Andy loaded me with farmyard lore, and with his personally annotated copy of the book. I returned to Prague full of enthusiasm, despite the odds, and began my basic research. Henry White's Sagittarius Productions secretary, Leila Khouri, was a great help in getting me the books I needed.

If a story set in an American farm was to be produced in Prague we had to learn all the details of spiders, pigs, and barn life. These details were important; even the shape of an American handaxe differs from a European one!

Mike Campus was a bright, perceptive and sympathetic young man. I was happy to be working with him. We got along wonderfully, and had closely matched views on the project. I suppose I especially liked him because he so enthusiastically approved everything I was writing on the screenplay! He was my official approver, and of course I needed to be able to bounce everything off him as I went along. I also wanted to be able to bring Andy White into the process, so that he could be sure of our respect for his book. But almost from the beginning, this became more and more difficult.
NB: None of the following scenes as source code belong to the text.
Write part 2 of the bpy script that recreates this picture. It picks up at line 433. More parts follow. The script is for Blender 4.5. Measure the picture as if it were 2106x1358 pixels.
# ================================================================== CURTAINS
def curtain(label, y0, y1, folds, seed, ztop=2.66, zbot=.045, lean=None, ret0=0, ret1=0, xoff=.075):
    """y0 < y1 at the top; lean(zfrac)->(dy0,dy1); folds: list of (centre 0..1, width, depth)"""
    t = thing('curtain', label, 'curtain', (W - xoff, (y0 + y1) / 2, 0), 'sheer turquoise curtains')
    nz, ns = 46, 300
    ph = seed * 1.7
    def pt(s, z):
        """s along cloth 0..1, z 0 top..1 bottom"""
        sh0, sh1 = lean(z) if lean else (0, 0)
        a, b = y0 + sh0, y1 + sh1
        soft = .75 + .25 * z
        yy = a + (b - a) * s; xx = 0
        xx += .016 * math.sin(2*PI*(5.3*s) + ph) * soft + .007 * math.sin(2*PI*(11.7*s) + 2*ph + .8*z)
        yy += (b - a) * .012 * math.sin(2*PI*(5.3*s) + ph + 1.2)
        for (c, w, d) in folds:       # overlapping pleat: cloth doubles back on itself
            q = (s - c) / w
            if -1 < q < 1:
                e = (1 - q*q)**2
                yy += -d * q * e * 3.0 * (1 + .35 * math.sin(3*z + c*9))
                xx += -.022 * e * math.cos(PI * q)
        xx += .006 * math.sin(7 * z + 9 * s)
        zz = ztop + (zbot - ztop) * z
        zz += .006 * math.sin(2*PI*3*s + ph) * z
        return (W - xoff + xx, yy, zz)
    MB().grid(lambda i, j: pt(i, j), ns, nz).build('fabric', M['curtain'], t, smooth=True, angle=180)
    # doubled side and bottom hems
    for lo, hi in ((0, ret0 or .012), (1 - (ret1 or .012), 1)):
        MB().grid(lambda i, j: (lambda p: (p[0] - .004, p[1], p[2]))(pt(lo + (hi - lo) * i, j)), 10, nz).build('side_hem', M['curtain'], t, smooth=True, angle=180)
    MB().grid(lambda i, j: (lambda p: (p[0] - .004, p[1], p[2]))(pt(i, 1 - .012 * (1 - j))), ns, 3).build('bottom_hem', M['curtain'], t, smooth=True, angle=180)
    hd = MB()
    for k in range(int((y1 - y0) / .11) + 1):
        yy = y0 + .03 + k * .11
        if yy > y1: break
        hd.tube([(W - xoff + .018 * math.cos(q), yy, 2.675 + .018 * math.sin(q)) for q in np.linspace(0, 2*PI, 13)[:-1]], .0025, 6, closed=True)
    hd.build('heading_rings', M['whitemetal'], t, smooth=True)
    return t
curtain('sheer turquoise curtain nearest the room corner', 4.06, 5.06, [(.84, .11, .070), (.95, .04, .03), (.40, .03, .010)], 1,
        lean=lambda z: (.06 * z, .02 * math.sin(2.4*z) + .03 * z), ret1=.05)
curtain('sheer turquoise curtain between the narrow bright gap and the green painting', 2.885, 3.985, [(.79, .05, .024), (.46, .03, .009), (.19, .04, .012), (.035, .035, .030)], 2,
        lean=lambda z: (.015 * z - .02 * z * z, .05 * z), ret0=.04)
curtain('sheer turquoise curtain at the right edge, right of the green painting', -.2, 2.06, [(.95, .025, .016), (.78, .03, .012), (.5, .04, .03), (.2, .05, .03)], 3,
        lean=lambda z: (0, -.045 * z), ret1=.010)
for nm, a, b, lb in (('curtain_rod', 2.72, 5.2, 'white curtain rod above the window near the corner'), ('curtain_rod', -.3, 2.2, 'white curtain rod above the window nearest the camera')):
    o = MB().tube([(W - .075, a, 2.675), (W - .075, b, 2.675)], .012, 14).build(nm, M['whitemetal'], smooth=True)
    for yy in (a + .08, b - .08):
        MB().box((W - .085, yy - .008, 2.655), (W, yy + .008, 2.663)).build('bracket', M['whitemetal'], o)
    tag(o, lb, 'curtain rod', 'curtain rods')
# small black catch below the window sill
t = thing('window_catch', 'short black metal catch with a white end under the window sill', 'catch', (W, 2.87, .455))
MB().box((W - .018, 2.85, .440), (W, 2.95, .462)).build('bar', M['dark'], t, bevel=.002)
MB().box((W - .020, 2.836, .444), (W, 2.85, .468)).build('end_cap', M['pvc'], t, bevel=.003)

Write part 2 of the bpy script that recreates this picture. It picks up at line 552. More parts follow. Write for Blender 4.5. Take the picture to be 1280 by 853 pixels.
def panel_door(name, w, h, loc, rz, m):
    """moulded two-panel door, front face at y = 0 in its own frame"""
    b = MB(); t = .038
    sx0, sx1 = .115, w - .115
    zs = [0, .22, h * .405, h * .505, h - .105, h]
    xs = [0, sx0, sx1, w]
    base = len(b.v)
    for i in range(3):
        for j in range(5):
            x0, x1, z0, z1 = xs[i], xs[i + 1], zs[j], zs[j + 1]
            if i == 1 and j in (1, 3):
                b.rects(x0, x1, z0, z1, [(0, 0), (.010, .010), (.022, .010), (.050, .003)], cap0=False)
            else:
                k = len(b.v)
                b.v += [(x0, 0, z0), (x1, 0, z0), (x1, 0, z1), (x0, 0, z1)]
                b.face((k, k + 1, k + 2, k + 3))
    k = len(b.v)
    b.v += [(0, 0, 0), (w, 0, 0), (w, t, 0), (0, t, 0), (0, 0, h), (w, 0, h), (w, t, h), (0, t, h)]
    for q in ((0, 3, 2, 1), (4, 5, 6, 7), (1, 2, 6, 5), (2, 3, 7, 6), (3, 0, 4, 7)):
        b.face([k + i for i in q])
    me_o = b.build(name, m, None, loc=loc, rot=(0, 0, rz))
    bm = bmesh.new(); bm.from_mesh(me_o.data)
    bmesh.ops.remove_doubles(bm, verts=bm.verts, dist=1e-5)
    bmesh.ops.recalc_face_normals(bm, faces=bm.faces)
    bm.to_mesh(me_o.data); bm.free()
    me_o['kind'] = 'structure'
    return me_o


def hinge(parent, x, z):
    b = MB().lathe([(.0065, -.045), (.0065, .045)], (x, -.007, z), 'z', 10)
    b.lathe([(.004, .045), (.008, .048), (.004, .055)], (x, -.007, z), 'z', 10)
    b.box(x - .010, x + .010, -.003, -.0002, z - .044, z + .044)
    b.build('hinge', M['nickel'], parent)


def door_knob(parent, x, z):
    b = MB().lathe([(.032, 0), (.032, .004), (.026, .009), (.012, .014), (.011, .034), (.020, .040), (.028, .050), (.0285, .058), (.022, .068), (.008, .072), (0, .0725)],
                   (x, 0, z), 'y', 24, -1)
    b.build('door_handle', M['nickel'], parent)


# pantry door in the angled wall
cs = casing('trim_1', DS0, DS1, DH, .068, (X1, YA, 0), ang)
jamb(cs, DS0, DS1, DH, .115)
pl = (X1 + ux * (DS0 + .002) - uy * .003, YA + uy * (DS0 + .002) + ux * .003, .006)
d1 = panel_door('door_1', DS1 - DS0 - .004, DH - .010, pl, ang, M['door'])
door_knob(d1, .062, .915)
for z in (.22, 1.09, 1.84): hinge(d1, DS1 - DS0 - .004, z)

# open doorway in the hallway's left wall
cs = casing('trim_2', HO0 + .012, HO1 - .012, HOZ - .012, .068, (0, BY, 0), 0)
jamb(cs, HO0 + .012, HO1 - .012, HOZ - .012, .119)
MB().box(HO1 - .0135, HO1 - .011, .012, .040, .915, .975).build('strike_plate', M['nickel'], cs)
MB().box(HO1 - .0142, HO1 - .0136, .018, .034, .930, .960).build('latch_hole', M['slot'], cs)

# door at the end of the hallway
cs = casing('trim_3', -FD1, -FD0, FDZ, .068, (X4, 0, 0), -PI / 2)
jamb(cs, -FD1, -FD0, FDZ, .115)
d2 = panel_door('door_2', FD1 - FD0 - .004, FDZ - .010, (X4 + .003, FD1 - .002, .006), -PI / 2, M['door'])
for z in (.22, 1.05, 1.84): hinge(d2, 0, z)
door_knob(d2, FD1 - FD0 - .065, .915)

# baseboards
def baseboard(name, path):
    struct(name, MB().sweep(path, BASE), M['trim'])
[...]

Soon after the fanfare of the project's launch with Henry White and Edgar Bronfman, they began to ignore me. And no sooner had they assigned Mike Campus to work with me, than they whisked him away to direct a film in Denmark. This was Mike's big chance. He was torn between two attractive projects, but couldn't refuse a chance to direct his own film. (It was Zero Population Growth, with Geraldine Chaplin and Oliver Reed - The poor title sounded like a documentary, and the film sunk without a trace.)

The worst and most difficult condition I had to accept was that I was forbidden to show any of my script to the author! My correspondence with Andy had to be general, without revealing anything directly from my developing script. The handwriting on the wall was neon red, but still I soldiered on.